If the support of the owners of at least 75 per cent of the lots is obtained for a strata renewal plan, all owners must be notified and the Registrar-General will, on receipt of an application, make a recording on the folio for the common property showing that the scheme is the subject of a strata renewal plan. The owners corporation may then apply to the Land and Environment Court for an order to give effect to the plan, which provides an element of independent assessment to the process. The court may order mediation or conciliation and must be satisfied that the proceeds of sale apportioned to each lot is not less than the compensation value.

Inspection reports

In relation to all future strata developments (not just strata renewal developments), the developer must appoint an independent building inspector approved by the owners corporation to provide an interim report on the building work between 15 and 18 months after completion. The developer must arrange for the same building inspector (if available) to provide a final report on the building work between 21 months and two years after completion. The form of both interim reports and the matters to be identified in the reports will be prescribed by the regulations.

Building bonds

The developer of a strata scheme which includes residential building work in a multi-storey building (which is more than three storeys and has at least two separate dwellings) must lodge a building bond with the Secretary of the Department of Finance, Services and Innovation, equivalent to 2 per cent of the contract price for the building work before an occupation certificate is issued. The building bond is to secure funding for the cost of rectifying any defective building work identified in the final inspection report. The building bond must be claimed or realised within two years after the date of completion of the building work or within 60 days after the final report is given to the Secretary, whichever is the later.

Other notable changes

  • A developer is not entitled to vote on matters before the strata committee relating to building defects.
  • The original owner of the strata scheme must provide an initial maintenance schedule in relation to the common property. While there is no obligation on the owners corporation to comply with the initial maintenance schedule, it can be taken into consideration in proceedings to determine whether or not a building defect could have been avoided by taking specified action.
  • If a part of the building is subdivided by a strata plan and a registered building management statement is in place, the Registrar-General may waive the requirement for registration of a further strata management statement.
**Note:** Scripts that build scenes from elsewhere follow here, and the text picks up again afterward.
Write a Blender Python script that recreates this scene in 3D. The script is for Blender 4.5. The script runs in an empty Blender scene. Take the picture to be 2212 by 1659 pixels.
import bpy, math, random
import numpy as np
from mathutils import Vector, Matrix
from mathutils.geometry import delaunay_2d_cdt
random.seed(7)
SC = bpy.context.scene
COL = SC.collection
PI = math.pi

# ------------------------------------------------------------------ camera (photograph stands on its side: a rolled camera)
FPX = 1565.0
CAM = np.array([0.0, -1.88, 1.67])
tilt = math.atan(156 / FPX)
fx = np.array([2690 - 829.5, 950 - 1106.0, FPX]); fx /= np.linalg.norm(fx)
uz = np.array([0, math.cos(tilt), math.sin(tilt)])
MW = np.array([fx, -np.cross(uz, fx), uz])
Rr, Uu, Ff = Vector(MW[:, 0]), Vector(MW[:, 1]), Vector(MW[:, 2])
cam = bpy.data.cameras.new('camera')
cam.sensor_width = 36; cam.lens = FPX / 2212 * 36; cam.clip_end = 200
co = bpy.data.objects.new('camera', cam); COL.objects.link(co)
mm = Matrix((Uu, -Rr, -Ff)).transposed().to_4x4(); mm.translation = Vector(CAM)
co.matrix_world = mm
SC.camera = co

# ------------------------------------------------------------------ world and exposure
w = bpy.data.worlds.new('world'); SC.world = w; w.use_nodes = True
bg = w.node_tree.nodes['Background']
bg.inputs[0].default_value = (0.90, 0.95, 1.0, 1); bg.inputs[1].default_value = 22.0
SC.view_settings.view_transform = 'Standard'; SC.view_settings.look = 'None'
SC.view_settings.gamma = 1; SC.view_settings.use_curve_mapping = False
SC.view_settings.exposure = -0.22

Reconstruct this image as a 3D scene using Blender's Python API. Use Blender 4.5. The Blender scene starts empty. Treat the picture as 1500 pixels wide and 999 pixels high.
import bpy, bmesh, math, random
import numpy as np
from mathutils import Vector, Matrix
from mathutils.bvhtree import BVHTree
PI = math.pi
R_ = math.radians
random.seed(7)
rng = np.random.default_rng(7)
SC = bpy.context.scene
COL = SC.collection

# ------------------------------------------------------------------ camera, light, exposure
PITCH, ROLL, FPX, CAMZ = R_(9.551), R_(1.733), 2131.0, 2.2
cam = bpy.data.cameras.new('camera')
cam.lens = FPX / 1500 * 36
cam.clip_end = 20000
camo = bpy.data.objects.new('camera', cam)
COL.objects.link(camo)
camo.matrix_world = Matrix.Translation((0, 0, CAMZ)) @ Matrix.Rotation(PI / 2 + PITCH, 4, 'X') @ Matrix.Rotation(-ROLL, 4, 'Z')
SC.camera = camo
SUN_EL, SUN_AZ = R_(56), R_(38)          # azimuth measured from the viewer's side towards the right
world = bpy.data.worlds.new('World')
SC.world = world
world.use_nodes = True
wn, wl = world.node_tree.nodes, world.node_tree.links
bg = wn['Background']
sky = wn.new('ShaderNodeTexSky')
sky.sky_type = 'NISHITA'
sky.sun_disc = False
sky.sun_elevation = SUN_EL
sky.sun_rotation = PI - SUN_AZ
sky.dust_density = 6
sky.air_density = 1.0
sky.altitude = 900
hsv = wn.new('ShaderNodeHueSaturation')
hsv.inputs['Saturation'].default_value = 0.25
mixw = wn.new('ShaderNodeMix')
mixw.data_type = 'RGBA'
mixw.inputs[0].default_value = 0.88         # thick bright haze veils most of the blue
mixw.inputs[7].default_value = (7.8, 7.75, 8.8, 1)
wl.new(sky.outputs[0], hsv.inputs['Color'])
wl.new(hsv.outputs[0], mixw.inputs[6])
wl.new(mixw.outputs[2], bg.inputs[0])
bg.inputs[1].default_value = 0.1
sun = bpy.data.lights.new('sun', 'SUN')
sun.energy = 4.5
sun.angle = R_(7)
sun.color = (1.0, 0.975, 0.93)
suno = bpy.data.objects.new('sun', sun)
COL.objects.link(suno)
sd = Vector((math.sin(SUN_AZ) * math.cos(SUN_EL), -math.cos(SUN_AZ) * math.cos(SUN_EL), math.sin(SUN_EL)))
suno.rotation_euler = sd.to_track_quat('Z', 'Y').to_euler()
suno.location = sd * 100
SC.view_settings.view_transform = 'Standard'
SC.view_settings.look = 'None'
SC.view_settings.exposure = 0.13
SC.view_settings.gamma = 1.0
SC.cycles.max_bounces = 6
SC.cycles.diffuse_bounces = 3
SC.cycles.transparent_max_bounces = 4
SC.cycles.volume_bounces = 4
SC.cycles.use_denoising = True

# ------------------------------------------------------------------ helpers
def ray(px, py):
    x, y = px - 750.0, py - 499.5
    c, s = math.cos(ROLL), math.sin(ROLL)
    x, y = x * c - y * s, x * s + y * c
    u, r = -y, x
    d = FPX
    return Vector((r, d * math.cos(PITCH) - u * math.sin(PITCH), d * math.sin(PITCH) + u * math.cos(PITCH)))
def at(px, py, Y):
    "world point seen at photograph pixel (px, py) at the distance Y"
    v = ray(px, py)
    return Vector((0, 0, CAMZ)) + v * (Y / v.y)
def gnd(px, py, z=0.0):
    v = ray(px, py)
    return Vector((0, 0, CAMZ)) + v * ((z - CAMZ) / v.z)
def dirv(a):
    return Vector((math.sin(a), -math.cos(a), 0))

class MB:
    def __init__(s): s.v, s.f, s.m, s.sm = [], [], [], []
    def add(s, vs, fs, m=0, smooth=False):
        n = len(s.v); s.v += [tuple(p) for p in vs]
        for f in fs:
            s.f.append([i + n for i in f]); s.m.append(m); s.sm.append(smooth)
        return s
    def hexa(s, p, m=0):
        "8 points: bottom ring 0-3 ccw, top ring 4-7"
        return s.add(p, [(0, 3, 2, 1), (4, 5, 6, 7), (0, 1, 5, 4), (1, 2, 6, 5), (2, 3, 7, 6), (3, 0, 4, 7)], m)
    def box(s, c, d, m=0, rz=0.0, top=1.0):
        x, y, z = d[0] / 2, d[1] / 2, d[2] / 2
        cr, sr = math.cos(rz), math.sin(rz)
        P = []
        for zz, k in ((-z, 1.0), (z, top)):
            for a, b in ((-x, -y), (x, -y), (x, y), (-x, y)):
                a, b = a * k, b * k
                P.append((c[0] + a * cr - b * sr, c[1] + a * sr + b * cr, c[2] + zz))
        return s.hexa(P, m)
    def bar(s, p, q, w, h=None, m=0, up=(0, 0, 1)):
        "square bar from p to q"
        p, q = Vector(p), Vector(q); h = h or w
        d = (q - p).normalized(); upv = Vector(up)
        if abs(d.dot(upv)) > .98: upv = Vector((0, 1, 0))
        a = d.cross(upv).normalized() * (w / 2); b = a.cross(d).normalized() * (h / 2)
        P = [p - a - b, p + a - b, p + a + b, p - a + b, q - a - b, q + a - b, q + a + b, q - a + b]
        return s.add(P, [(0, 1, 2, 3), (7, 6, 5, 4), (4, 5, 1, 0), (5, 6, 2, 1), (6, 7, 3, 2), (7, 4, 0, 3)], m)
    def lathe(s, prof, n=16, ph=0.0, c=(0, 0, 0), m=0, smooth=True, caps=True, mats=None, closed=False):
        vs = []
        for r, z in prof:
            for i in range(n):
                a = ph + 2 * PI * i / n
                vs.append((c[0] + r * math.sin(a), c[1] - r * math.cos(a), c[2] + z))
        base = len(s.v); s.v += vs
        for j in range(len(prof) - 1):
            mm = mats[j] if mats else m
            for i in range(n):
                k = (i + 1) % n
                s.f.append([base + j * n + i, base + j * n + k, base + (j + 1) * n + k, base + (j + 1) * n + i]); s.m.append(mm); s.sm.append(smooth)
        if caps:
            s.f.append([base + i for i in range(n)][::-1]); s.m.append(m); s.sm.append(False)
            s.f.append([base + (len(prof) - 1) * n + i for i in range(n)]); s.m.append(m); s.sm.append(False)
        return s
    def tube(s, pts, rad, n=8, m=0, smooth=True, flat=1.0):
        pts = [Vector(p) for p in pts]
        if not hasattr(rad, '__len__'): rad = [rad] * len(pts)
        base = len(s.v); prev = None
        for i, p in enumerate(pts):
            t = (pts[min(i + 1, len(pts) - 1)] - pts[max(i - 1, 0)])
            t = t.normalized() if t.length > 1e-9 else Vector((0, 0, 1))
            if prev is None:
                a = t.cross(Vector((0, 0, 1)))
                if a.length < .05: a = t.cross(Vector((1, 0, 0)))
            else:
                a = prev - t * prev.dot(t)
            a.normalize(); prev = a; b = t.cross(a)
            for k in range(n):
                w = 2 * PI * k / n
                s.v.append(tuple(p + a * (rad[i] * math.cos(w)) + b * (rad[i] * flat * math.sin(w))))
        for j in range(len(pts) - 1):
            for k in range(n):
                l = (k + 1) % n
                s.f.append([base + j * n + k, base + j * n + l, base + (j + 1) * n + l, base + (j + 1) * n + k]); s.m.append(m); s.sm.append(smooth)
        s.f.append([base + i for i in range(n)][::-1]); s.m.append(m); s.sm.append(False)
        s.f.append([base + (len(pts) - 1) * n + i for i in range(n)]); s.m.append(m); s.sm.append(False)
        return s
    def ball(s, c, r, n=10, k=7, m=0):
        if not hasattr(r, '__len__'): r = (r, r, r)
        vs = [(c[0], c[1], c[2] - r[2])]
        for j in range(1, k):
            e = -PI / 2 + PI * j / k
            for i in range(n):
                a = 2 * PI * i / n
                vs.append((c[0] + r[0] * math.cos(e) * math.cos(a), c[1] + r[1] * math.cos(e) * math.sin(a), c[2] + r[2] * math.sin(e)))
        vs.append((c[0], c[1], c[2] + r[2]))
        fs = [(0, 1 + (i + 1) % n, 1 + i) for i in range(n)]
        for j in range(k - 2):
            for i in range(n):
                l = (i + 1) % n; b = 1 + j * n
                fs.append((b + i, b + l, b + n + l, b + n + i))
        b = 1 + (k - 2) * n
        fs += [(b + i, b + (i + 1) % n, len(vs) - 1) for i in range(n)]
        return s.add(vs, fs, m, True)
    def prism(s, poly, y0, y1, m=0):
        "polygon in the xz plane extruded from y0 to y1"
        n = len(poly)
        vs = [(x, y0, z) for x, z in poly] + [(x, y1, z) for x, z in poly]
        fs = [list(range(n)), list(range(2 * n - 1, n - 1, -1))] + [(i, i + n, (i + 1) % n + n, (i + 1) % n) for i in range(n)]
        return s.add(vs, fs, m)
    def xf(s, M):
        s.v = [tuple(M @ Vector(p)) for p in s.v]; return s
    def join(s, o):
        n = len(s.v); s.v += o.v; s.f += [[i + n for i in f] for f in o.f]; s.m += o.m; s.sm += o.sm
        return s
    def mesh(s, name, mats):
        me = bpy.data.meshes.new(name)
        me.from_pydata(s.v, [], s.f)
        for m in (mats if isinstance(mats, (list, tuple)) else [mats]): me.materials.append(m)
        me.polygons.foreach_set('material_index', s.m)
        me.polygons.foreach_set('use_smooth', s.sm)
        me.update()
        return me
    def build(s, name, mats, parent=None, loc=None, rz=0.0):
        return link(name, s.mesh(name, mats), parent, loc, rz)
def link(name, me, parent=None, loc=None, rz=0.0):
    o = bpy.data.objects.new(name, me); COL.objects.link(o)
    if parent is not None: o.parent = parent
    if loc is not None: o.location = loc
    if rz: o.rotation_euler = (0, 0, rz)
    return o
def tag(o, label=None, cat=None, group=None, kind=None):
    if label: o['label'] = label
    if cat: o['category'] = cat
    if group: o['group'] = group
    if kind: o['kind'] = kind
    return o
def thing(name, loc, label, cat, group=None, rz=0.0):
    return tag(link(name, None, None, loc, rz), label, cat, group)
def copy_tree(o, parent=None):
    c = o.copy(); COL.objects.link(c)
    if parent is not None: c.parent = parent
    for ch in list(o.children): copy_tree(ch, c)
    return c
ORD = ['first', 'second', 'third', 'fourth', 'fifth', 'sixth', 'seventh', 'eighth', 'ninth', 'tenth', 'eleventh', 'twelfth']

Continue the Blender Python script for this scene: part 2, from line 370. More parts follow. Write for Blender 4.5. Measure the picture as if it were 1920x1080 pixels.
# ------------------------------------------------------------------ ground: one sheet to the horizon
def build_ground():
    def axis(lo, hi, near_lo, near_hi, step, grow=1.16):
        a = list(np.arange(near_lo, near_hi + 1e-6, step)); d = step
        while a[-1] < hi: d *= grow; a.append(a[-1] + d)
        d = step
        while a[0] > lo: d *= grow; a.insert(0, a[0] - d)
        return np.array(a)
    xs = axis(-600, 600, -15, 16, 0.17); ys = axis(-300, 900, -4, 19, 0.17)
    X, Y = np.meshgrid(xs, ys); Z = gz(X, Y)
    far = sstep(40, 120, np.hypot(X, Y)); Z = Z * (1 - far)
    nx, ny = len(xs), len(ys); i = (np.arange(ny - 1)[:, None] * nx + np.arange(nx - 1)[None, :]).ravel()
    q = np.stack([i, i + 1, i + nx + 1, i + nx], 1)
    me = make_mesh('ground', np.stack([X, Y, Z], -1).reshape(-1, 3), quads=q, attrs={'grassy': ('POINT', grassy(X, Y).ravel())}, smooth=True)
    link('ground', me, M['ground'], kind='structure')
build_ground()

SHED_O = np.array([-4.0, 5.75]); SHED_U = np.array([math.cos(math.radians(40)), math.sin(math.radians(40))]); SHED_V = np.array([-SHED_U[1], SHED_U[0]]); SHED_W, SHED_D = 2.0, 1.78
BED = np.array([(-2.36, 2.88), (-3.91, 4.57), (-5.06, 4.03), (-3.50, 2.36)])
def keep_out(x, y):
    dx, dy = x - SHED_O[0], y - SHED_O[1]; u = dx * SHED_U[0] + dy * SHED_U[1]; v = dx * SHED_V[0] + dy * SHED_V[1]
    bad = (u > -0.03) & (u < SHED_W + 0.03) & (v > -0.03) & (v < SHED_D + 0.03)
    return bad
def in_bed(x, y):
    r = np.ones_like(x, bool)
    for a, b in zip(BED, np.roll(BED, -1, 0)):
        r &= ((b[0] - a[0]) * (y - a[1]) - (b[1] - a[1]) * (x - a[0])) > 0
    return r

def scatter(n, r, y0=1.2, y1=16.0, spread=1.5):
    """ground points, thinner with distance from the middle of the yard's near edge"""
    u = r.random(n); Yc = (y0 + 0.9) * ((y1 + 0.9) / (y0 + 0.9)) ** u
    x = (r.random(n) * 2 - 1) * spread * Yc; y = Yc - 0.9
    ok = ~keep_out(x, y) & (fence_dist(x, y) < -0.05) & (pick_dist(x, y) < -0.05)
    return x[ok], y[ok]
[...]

All new building management statements and strata management statements must provide for the fair allocation of the costs of shared expenses relating to certain subdivided parts of the building.
  • A development lot may be subdivided into lots, or lots and common property, by the registration of a plan as a strata plan of subdivision.
  • The owners corporation may apply to the Tribunal for an order on the original owner to pay compensation if the Tribunal determines that the estimates and levies determined during the initial period were inadequate.
  • A proposed schedule of unit entitlements must be accompanied by a certificate of valuation given by a qualified valuer, certifying that the unit entitlements have been apportioned on a market value basis.
  • A limit on the term of strata management contracts to 12 months for an agent appointed at the first general meeting or three years for any other appointment.

Other changes will have an impact on the governance of owners corporations, the scope of minor works which can be carried out by owners without approval, the ability of owners corporations to recover unpaid levies, by-laws relating to smoke drift, pets and the number of occupiers of a lot, car parking on common property and the management of strata-related disputes.